ZA Sport, the official Russian outfitter for the Games, unveiled Russia’s uniforms last month, and they were relatively subdued: a lot of tan with red, white and blue stripes, plus some bright red or blue knits, and scarves with a quasi-Constructivist design. At least compared with some past opening and closing ceremony outfits, which have veered wildly toward Cossack and Anna Karenina inspirations (a lotta fur) or toward the jingoistic (logo Russia!). Pointedly, however, they also included more consumer-oriented gear, like sweatshirts emblazoned with “I don’t do doping; I am ZA Sport.” They’re probably collector’s items now.
What will replace them, however, is not clear.
In the past, athletes not affiliated with a national team, whether because their country could not field one or because of political turmoil, have worn “neutral” uniforms designed by a sponsor in a monochrome color and featuring the Olympic rings — at least in formal situations like the opening and closing ceremonies. For performances like figure skating, say, competitors have individual costumes, which would not be affected by the ruling.

For the 2012 Games in London, for example, Nike designed a white multipocketed M65 jacket with a black swoosh and multicolor rings on the shoulder and a geometric-pattern scarf in Olympic shades for independent athletes from the recently dissolved Netherlands Antilles, and from South Sudan. The effect, amid all the stripes and riotous patterns, was to make them look like the sartorial equivalent of a generic pill bottle next to the branded option.
Continue reading the main storyFor the 2016 Games in Rio de Janeiro, the I.O.C. formed a Refugee Olympic Team and provided opening ceremony uniforms of blue blazers, khaki pants and a white shirt. Men also wore a white tie, women a blue neckerchief.
There was speculation that Nike would be involved again with the independent athletes in the coming Olympics, but a spokeswoman for the company noted that it was no longer an official sponsor of the I.O.C., and that it had not been approached about uniforms for Russians. (If a whole team of independent Russian hockey players were to pass the vetting process, Nike would provide the jerseys, as the sport’s official Olympic outfitter.)

The I.O.C. has not, it turns out, figured out the details of the uniforms for independents. All it has decided is that the pieces will say “Olympic Athlete From Russia” — or O.A.R.
(Potentially catchy, that.)
According to the I.O.C. media office, decisions have not been made about the company that will make the uniforms, the color of the uniform or how big the word Russia might be on them. Those decisions will fall to a working group run by Nicole Hoevertsz, a onetime synchronized swimmer from Aruba — formerly part of the Netherlands Antilles — and an I.O.C. member since 2006. The organization declined to specify a deadline for its decisions, which are, after all, fraught — potentially precedent-setting and rife with possible repercussions.
By stripping national uniforms for Russian athletes who make it past the drug checks, are you punishing the cheaters of the official state system or nominally “clean” competitors? Are you punishing those who did the right thing for the sins of those who did wrong? Or are you liberating the honest athletes from the stigma of a program that betrayed the trust of so many of their peers, and sending a signal to the world?

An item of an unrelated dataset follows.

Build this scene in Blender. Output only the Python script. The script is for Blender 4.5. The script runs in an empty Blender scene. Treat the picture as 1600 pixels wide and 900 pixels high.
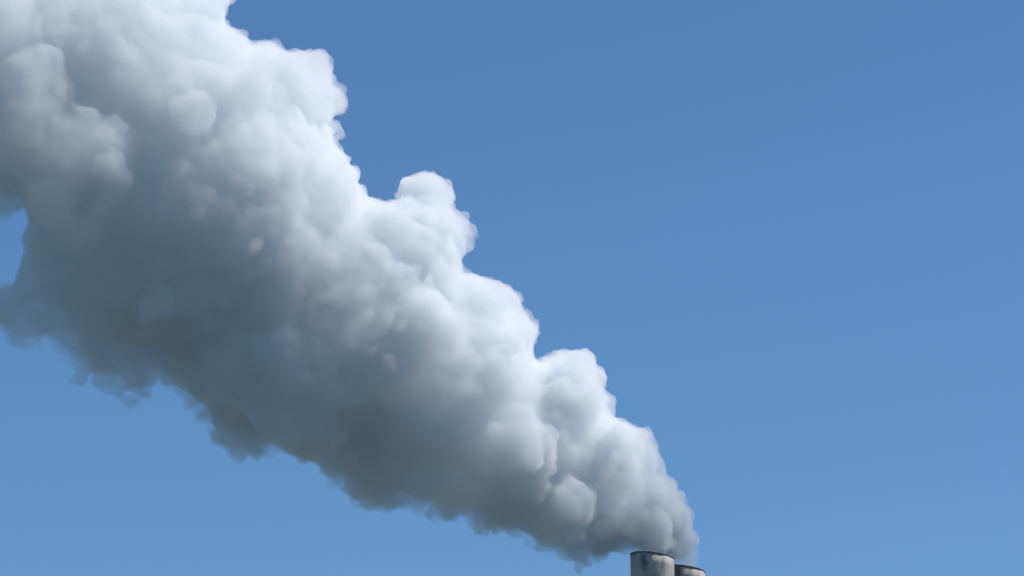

Maybe all of the above. Perhaps the best solution would be to create a collection that makes O.A.R.s feel special without buying into the emblematic stereotypes that so often come with the uniforms of a nation; that abstracts and globalizes identity instead of erasing it.
But to do so is to create a design challenge, not just a political one. Felipe Oliveira Baptista, creative director of Lacoste, the company that makes France’s Olympic uniforms, once told me that it had spent almost two years on the collection for the Games. Whatever company makes the O.A.R. looks will have to manufacture them practically overnight by comparison.
But then, instead of denuded, the athletes might rather feel … re-dressed.